法人は個人事業主に比べて税務調査を受ける確率が高いですが、10年以上税務調査を受けていない法人も存在します。
税務調査を回避するためには正しい方法で対策を講じなければならず、対策のしかたを誤ると逆に税務調査の対象になりやすくなるので注意が必要です。
本記事では、税務調査が10年以上来ない法人の特徴と、税務調査の対策を講じる際の注意点について解説します。
【この記事の監修者】
讃良周泰税理士事務所 税理士 讃良 周泰
税務調査を受ける確率は5年間で17.8%
国税庁の「令和4事務年度法人税等の調査事績の概要」によると、国税当局が平成30年から令和4年までの5年間において、法人税・消費税の税務調査で納税者と接触した割合は17.8%です。
毎年法人の4%前後は調査対象となっていますが、数字上では25年間に1度しか税務調査を受けない計算です。
一方で、税務調査を受ける確率は法人の業種や事業規模によって異なるため、実際に調査を受ける確率は数字よりも高く、税務調査を受けた数年後に再び調査対象となる法人も少なくありません。
反対に、10年以上事業を続けていても税務調査を1度も受けたことがない法人や、2度目の税務調査が到来していない法人もありますので、年4%の数字は目安程度にお考えください。
税務調査の対象者として選定されにくい法人の特徴
どんなに対策を講じても税務調査を100%回避するのは難しいですが、次に該当する項目が多い法人ほど調査は受けにくくなります。
適正申告を行っている
国税当局は、税務調査で申告誤りを指摘することを主要な目的としているため、提出した申告書の内容が正しければ、調査優先度は下がります。
申告内容に誤りがあれば、事業規模の大小にかかわらず調査対象者として選定されやすいので、適正な申告書を作成することが調査対策としては最も効果的です。
申告内容の確認や、納税者を牽制する目的で調査が行われることもありますが、申告内容が正しければ税務調査を受けたとしても、追徴税額が課されることはありません
売上・利益の変動が小さい
会社が急成長し、売上を大きく伸ばした会社は、増加した利益の分だけ税金を納めることになります。
法人税は利益に対して課される税金なので、利益が大きくなるほど経営者は様々な手法を用いて節税を行います。

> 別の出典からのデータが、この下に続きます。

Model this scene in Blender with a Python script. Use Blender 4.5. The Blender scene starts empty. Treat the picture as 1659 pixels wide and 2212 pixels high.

合法的な手法であれば税務署に指摘されることはないですが、脱税行為は税務調査で指摘されますし、脱税の疑いがある場合も調査対象者として選定されやすいです。
売上や利益率に大きな変動がなければ、大きな申告誤りや脱税が疑われる確率は低いため、調査対象者として選ばれにくい傾向にあります。
しかし、売上が前年度と同程度にもかかわらず、利益が大幅に減少しているときは、売上除外や経費の水増しが疑われやすいので注意が必要です。
過去の税務調査で申告是認となった
申告是認は、税務調査を実施した結果、申告内容に問題がなかったことを国税当局が認めることをいいます。
国税当局は増差税額が発生しやすい法人を優先的に調査しますので、税務調査で申告是認となった法人を、短いスパンで再び調査する可能性は低いです。
税務調査は受けないことが最善ですが、税務調査を受けたとしても申告是認となれば、その後に調査を受ける確率は下がりますので、税務調査で非違事項を指摘されないことも大切です。
なお、税務調査で脱税行為や申告漏れを指摘された法人は、調査終了後も税務署からマークされます。
税務署からマークされた場合、小さな申告ミスや申告内容の疑義から税務調査に発展しやすくなるため、対策を講じたとしても調査を回避するのが難しくなるので気を付けてください。